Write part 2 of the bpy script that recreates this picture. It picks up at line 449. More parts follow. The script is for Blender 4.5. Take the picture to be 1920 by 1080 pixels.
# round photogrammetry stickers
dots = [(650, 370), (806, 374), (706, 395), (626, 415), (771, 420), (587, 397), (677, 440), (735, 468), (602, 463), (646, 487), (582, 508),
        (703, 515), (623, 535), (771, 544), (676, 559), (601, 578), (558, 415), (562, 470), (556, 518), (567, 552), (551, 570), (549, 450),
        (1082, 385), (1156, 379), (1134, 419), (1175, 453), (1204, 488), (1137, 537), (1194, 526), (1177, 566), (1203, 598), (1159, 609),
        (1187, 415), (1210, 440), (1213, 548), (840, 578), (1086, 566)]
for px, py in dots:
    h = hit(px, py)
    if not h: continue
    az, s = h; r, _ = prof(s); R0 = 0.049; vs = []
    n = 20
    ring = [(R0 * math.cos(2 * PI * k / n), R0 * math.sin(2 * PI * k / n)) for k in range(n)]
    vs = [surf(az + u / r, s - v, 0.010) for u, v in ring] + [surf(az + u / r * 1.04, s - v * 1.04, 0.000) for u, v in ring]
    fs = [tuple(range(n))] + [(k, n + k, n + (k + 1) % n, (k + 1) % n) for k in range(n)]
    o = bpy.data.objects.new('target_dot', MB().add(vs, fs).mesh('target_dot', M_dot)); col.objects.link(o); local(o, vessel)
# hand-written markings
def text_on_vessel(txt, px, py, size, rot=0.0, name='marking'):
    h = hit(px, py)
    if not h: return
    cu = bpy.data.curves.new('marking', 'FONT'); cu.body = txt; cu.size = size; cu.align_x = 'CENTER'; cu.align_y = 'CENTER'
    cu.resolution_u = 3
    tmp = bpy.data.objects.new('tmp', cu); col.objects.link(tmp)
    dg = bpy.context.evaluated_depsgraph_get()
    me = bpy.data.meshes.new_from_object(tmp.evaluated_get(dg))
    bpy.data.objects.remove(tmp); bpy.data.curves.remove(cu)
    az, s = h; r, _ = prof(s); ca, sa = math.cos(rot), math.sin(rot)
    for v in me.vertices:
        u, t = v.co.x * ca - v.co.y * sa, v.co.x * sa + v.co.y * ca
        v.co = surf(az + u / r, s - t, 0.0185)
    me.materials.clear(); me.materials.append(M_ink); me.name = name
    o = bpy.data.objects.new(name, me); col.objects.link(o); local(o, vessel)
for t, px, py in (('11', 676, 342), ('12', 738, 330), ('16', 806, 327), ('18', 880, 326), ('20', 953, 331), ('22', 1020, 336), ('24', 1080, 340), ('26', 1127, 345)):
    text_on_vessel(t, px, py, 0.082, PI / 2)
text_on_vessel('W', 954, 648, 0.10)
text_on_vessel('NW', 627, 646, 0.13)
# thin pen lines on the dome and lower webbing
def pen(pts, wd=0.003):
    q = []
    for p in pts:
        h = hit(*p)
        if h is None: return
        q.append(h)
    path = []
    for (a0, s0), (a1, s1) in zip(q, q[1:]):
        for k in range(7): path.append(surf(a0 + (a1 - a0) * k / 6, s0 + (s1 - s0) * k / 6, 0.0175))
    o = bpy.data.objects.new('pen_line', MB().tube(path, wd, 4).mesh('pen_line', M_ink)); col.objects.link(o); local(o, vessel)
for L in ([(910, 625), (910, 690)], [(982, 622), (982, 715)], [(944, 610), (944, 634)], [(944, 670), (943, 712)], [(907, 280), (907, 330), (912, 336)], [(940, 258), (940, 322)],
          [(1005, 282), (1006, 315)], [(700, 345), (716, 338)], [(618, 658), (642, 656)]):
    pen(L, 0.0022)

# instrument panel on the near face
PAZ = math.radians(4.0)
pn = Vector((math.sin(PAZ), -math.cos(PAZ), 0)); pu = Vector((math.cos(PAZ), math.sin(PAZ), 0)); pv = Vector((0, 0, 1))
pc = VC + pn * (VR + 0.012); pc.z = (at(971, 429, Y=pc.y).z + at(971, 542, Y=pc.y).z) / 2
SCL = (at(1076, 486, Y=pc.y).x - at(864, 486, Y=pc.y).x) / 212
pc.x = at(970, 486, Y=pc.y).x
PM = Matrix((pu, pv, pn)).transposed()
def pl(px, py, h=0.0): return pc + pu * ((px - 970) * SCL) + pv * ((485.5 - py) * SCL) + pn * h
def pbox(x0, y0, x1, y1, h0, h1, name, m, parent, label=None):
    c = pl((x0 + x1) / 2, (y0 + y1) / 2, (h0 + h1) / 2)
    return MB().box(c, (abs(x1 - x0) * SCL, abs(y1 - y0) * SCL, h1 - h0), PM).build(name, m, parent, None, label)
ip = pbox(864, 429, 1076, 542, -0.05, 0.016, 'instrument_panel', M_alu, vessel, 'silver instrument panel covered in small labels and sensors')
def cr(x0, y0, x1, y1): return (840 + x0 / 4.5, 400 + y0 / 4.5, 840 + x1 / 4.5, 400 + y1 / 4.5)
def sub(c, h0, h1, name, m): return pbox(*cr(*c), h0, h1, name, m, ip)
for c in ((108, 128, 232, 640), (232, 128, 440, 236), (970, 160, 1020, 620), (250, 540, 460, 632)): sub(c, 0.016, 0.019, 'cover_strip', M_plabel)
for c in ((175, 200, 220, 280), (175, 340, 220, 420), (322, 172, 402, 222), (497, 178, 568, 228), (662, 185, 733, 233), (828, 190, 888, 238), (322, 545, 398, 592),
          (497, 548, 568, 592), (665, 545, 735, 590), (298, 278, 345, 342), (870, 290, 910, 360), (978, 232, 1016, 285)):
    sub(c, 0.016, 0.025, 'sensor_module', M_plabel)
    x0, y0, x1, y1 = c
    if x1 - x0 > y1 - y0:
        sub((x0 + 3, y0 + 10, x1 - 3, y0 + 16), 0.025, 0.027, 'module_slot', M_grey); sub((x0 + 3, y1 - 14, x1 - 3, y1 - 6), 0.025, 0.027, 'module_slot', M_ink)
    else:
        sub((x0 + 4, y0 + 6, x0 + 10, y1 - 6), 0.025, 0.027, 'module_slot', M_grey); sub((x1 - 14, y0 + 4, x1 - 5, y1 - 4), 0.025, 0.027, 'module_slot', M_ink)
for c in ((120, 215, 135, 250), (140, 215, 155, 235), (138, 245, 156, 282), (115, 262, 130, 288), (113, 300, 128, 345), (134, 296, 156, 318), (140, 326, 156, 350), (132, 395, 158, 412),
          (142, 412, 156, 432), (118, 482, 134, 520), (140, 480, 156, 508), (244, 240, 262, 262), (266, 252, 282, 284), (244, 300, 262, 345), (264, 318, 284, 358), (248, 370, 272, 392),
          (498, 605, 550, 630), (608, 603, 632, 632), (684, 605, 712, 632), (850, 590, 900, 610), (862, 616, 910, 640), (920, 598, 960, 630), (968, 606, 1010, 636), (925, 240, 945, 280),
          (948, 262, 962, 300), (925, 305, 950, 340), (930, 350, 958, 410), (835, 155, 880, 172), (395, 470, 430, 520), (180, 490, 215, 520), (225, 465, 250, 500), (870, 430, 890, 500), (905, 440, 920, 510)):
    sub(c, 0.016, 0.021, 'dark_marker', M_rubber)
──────
→ Your instructions
Write out the data exactly as it stands.

→ Complete output
Write part 2 of the bpy script that recreates this picture. It picks up at line 449. More parts follow. The script is for Blender 4.5. Take the picture to be 1920 by 1080 pixels.
# round photogrammetry stickers
dots = [(650, 370), (806, 374), (706, 395), (626, 415), (771, 420), (587, 397), (677, 440), (735, 468), (602, 463), (646, 487), (582, 508),
        (703, 515), (623, 535), (771, 544), (676, 559), (601, 578), (558, 415), (562, 470), (556, 518), (567, 552), (551, 570), (549, 450),
        (1082, 385), (1156, 379), (1134, 419), (1175, 453), (1204, 488), (1137, 537), (1194, 526), (1177, 566), (1203, 598), (1159, 609),
        (1187, 415), (1210, 440), (1213, 548), (840, 578), (1086, 566)]
for px, py in dots:
    h = hit(px, py)
    if not h: continue
    az, s = h; r, _ = prof(s); R0 = 0.049; vs = []
    n = 20
    ring = [(R0 * math.cos(2 * PI * k / n), R0 * math.sin(2 * PI * k / n)) for k in range(n)]
    vs = [surf(az + u / r, s - v, 0.010) for u, v in ring] + [surf(az + u / r * 1.04, s - v * 1.04, 0.000) for u, v in ring]
    fs = [tuple(range(n))] + [(k, n + k, n + (k + 1) % n, (k + 1) % n) for k in range(n)]
    o = bpy.data.objects.new('target_dot', MB().add(vs, fs).mesh('target_dot', M_dot)); col.objects.link(o); local(o, vessel)
# hand-written markings
def text_on_vessel(txt, px, py, size, rot=0.0, name='marking'):
    h = hit(px, py)
    if not h: return
    cu = bpy.data.curves.new('marking', 'FONT'); cu.body = txt; cu.size = size; cu.align_x = 'CENTER'; cu.align_y = 'CENTER'
    cu.resolution_u = 3
    tmp = bpy.data.objects.new('tmp', cu); col.objects.link(tmp)
    dg = bpy.context.evaluated_depsgraph_get()
    me = bpy.data.meshes.new_from_object(tmp.evaluated_get(dg))
    bpy.data.objects.remove(tmp); bpy.data.curves.remove(cu)
    az, s = h; r, _ = prof(s); ca, sa = math.cos(rot), math.sin(rot)
    for v in me.vertices:
        u, t = v.co.x * ca - v.co.y * sa, v.co.x * sa + v.co.y * ca
        v.co = surf(az + u / r, s - t, 0.0185)
    me.materials.clear(); me.materials.append(M_ink); me.name = name
    o = bpy.data.objects.new(name, me); col.objects.link(o); local(o, vessel)
for t, px, py in (('11', 676, 342), ('12', 738, 330), ('16', 806, 327), ('18', 880, 326), ('20', 953, 331), ('22', 1020, 336), ('24', 1080, 340), ('26', 1127, 345)):
    text_on_vessel(t, px, py, 0.082, PI / 2)
text_on_vessel('W', 954, 648, 0.10)
text_on_vessel('NW', 627, 646, 0.13)
# thin pen lines on the dome and lower webbing
def pen(pts, wd=0.003):
    q = []
    for p in pts:
        h = hit(*p)
        if h is None: return
        q.append(h)
    path = []
    for (a0, s0), (a1, s1) in zip(q, q[1:]):
        for k in range(7): path.append(surf(a0 + (a1 - a0) * k / 6, s0 + (s1 - s0) * k / 6, 0.0175))
    o = bpy.data.objects.new('pen_line', MB().tube(path, wd, 4).mesh('pen_line', M_ink)); col.objects.link(o); local(o, vessel)
for L in ([(910, 625), (910, 690)], [(982, 622), (982, 715)], [(944, 610), (944, 634)], [(944, 670), (943, 712)], [(907, 280), (907, 330), (912, 336)], [(940, 258), (940, 322)],
          [(1005, 282), (1006, 315)], [(700, 345), (716, 338)], [(618, 658), (642, 656)]):
    pen(L, 0.0022)

# instrument panel on the near face
PAZ = math.radians(4.0)
pn = Vector((math.sin(PAZ), -math.cos(PAZ), 0)); pu = Vector((math.cos(PAZ), math.sin(PAZ), 0)); pv = Vector((0, 0, 1))
pc = VC + pn * (VR + 0.012); pc.z = (at(971, 429, Y=pc.y).z + at(971, 542, Y=pc.y).z) / 2
SCL = (at(1076, 486, Y=pc.y).x - at(864, 486, Y=pc.y).x) / 212
pc.x = at(970, 486, Y=pc.y).x
PM = Matrix((pu, pv, pn)).transposed()
def pl(px, py, h=0.0): return pc + pu * ((px - 970) * SCL) + pv * ((485.5 - py) * SCL) + pn * h
def pbox(x0, y0, x1, y1, h0, h1, name, m, parent, label=None):
    c = pl((x0 + x1) / 2, (y0 + y1) / 2, (h0 + h1) / 2)
    return MB().box(c, (abs(x1 - x0) * SCL, abs(y1 - y0) * SCL, h1 - h0), PM).build(name, m, parent, None, label)
ip = pbox(864, 429, 1076, 542, -0.05, 0.016, 'instrument_panel', M_alu, vessel, 'silver instrument panel covered in small labels and sensors')
def cr(x0, y0, x1, y1): return (840 + x0 / 4.5, 400 + y0 / 4.5, 840 + x1 / 4.5, 400 + y1 / 4.5)
def sub(c, h0, h1, name, m): return pbox(*cr(*c), h0, h1, name, m, ip)
for c in ((108, 128, 232, 640), (232, 128, 440, 236), (970, 160, 1020, 620), (250, 540, 460, 632)): sub(c, 0.016, 0.019, 'cover_strip', M_plabel)
for c in ((175, 200, 220, 280), (175, 340, 220, 420), (322, 172, 402, 222), (497, 178, 568, 228), (662, 185, 733, 233), (828, 190, 888, 238), (322, 545, 398, 592),
          (497, 548, 568, 592), (665, 545, 735, 590), (298, 278, 345, 342), (870, 290, 910, 360), (978, 232, 1016, 285)):
    sub(c, 0.016, 0.025, 'sensor_module', M_plabel)
    x0, y0, x1, y1 = c
    if x1 - x0 > y1 - y0:
        sub((x0 + 3, y0 + 10, x1 - 3, y0 + 16), 0.025, 0.027, 'module_slot', M_grey); sub((x0 + 3, y1 - 14, x1 - 3, y1 - 6), 0.025, 0.027, 'module_slot', M_ink)
    else:
        sub((x0 + 4, y0 + 6, x0 + 10, y1 - 6), 0.025, 0.027, 'module_slot', M_grey); sub((x1 - 14, y0 + 4, x1 - 5, y1 - 4), 0.025, 0.027, 'module_slot', M_ink)
for c in ((120, 215, 135, 250), (140, 215, 155, 235), (138, 245, 156, 282), (115, 262, 130, 288), (113, 300, 128, 345), (134, 296, 156, 318), (140, 326, 156, 350), (132, 395, 158, 412),
          (142, 412, 156, 432), (118, 482, 134, 520), (140, 480, 156, 508), (244, 240, 262, 262), (266, 252, 282, 284), (244, 300, 262, 345), (264, 318, 284, 358), (248, 370, 272, 392),
          (498, 605, 550, 630), (608, 603, 632, 632), (684, 605, 712, 632), (850, 590, 900, 610), (862, 616, 910, 640), (920, 598, 960, 630), (968, 606, 1010, 636), (925, 240, 945, 280),
          (948, 262, 962, 300), (925, 305, 950, 340), (930, 350, 958, 410), (835, 155, 880, 172), (395, 470, 430, 520), (180, 490, 215, 520), (225, 465, 250, 500), (870, 430, 890, 500), (905, 440, 920, 510)):
    sub(c, 0.016, 0.021, 'dark_marker', M_rubber)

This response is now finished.